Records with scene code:

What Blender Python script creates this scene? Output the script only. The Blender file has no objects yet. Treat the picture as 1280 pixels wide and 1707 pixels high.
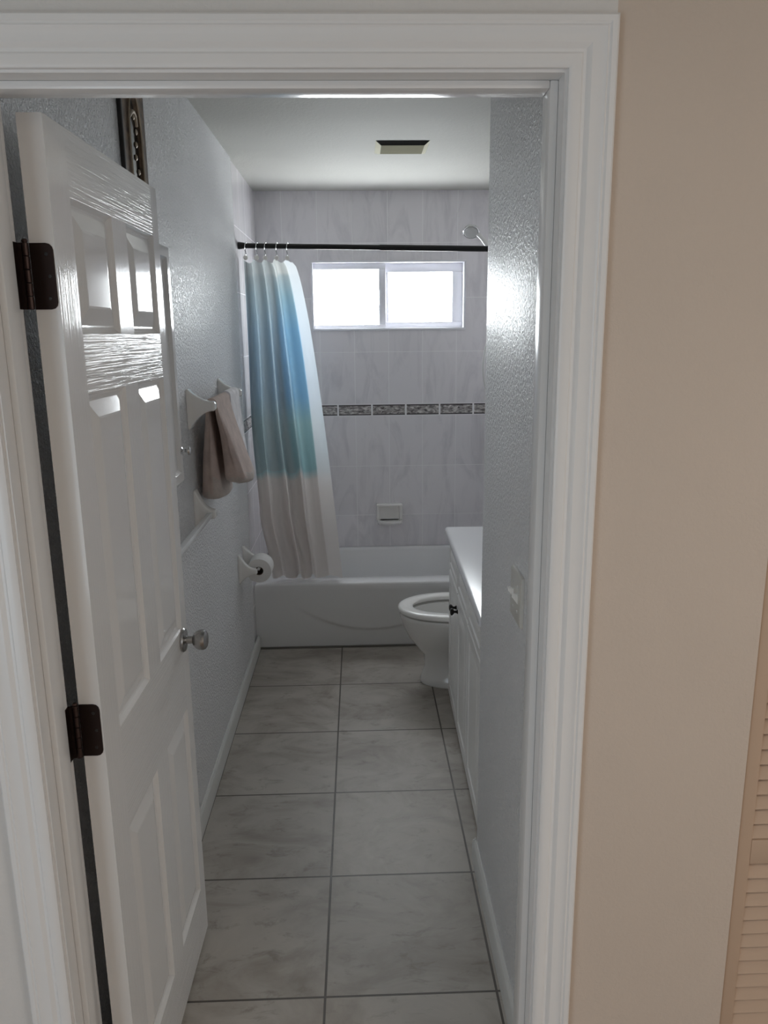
import bpy, bmesh, math, random
from mathutils import Vector, Matrix
R_ = math.radians
PI = math.pi
scene = bpy.context.scene
COL = scene.collection
random.seed(7)

# ------------------------------------------------------------------ helpers
OFF = {}


def link(o):
    COL.objects.link(o)
    return o


def tag(o, label=None, cat=None, group=None, kind=None):
    if label: o['label'] = label
    if cat: o['category'] = cat
    if group: o['group'] = group
    if kind: o['kind'] = kind
    return o


def thing(name, label, cat, loc, rotz=0.0, group=None, kind=None):
    o = bpy.data.objects.new(name, None)
    o.empty_display_size = 0.05
    o.location = loc
    o.rotation_euler = (0, 0, rotz)
    link(o)
    OFF[o.name] = Vector(loc)
    return tag(o, label, cat, group, kind)


def obj(name, bm, mats, parent=None, local=False, smooth=35, base=False):
    """link bm as one mesh; vertices come in world space unless local."""
    bmesh.ops.recalc_face_normals(bm, faces=bm.faces[:])
    me = bpy.data.meshes.new(name)
    off = Vector((0, 0, 0))
    if parent is not None and not local:
        off = OFF[parent.name]
    elif base:
        xs = [v.co.x for v in bm.verts]; ys = [v.co.y for v in bm.verts]; zs = [v.co.z for v in bm.verts]
        off = Vector(((min(xs) + max(xs)) / 2, (min(ys) + max(ys)) / 2, min(zs)))
    if off.length > 0:
        bmesh.ops.translate(bm, verts=bm.verts[:], vec=-off)
    bm.to_mesh(me)
    bm.free()
    if not isinstance(mats, (list, tuple)): mats = [mats]
    for m in mats: me.materials.append(m)
    if smooth:
        me.shade_smooth()
        me.set_sharp_from_angle(angle=R_(smooth))
    o = bpy.data.objects.new(name, me)
    if parent is not None:
        o.parent = parent
        OFF[o.name] = off
    elif base:
        o.location = off
    return link(o)


def structure(name, bm, mats, smooth=35):
    return tag(obj(name, bm, mats, smooth=smooth), kind='structure')


def B():
    return bmesh.new()


def box(bm, x0, x1, y0, y1, z0, z1, r=0.0, seg=2, mi=0):
    t = bmesh.new()
    vs = [t.verts.new((x, y, z)) for x in (x0, x1) for y in (y0, y1) for z in (z0, z1)]
    for f in ((0, 1, 3, 2), (4, 6, 7, 5), (0, 4, 5, 1), (2, 3, 7, 6), (0, 2, 6, 4), (1, 5, 7, 3)):
        t.faces.new([vs[i] for i in f])
    if r > 0:
        bmesh.ops.bevel(t, geom=t.edges[:], offset=r, segments=seg, profile=0.5, affect='EDGES')
    merge(bm, t, mi)
    return bm


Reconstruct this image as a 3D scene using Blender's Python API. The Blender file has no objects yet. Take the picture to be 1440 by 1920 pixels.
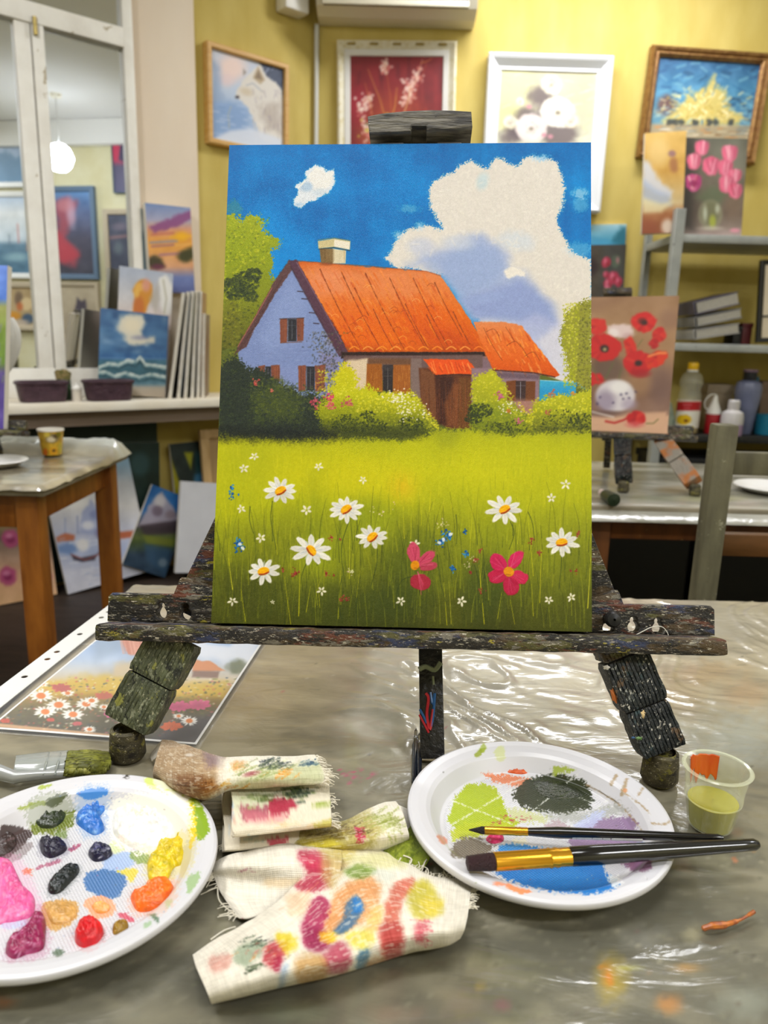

> [Task to carry out]: Print the complete listing exactly as it stands, without its pictures.

> [Response for this exercise]:
What Blender Python script creates this scene? Output the script only. The Blender file has no objects yet. Treat the picture as 1280 pixels wide and 1707 pixels high.
import bpy, bmesh, math, random
from mathutils import Vector, Matrix
R_ = math.radians
PI = math.pi
scene = bpy.context.scene
COL = scene.collection
random.seed(7)

# ------------------------------------------------------------------ helpers
OFF = {}


def link(o):
    COL.objects.link(o)
    return o


def tag(o, label=None, cat=None, group=None, kind=None):
    if label: o['label'] = label
    if cat: o['category'] = cat
    if group: o['group'] = group
    if kind: o['kind'] = kind
    return o


def thing(name, label, cat, loc, rotz=0.0, group=None, kind=None):
    o = bpy.data.objects.new(name, None)
    o.empty_display_size = 0.05
    o.location = loc
    o.rotation_euler = (0, 0, rotz)
    link(o)
    OFF[o.name] = Vector(loc)
    return tag(o, label, cat, group, kind)


def obj(name, bm, mats, parent=None, local=False, smooth=35, base=False):
    """link bm as one mesh; vertices come in world space unless local."""
    bmesh.ops.recalc_face_normals(bm, faces=bm.faces[:])
    me = bpy.data.meshes.new(name)
    off = Vector((0, 0, 0))
    if parent is not None and not local:
        off = OFF[parent.name]
    elif base:
        xs = [v.co.x for v in bm.verts]; ys = [v.co.y for v in bm.verts]; zs = [v.co.z for v in bm.verts]
        off = Vector(((min(xs) + max(xs)) / 2, (min(ys) + max(ys)) / 2, min(zs)))
    if off.length > 0:
        bmesh.ops.translate(bm, verts=bm.verts[:], vec=-off)
    bm.to_mesh(me)
    bm.free()
    if not isinstance(mats, (list, tuple)): mats = [mats]
    for m in mats: me.materials.append(m)
    if smooth:
        me.shade_smooth()
        me.set_sharp_from_angle(angle=R_(smooth))
    o = bpy.data.objects.new(name, me)
    if parent is not None:
        o.parent = parent
        OFF[o.name] = off
    elif base:
        o.location = off
    return link(o)


def structure(name, bm, mats, smooth=35):
    return tag(obj(name, bm, mats, smooth=smooth), kind='structure')


def B():
    return bmesh.new()


def box(bm, x0, x1, y0, y1, z0, z1, r=0.0, seg=2, mi=0):
    t = bmesh.new()
    vs = [t.verts.new((x, y, z)) for x in (x0, x1) for y in (y0, y1) for z in (z0, z1)]
    for f in ((0, 1, 3, 2), (4, 6, 7, 5), (0, 4, 5, 1), (2, 3, 7, 6), (0, 2, 6, 4), (1, 5, 7, 3)):
        t.faces.new([vs[i] for i in f])
    if r > 0:
        bmesh.ops.bevel(t, geom=t.edges[:], offset=r, segments=seg, profile=0.5, affect='EDGES')
    merge(bm, t, mi)
    return bm


Reconstruct this image as a 3D scene using Blender's Python API. The Blender file has no objects yet. Take the picture to be 1440 by 1920 pixels.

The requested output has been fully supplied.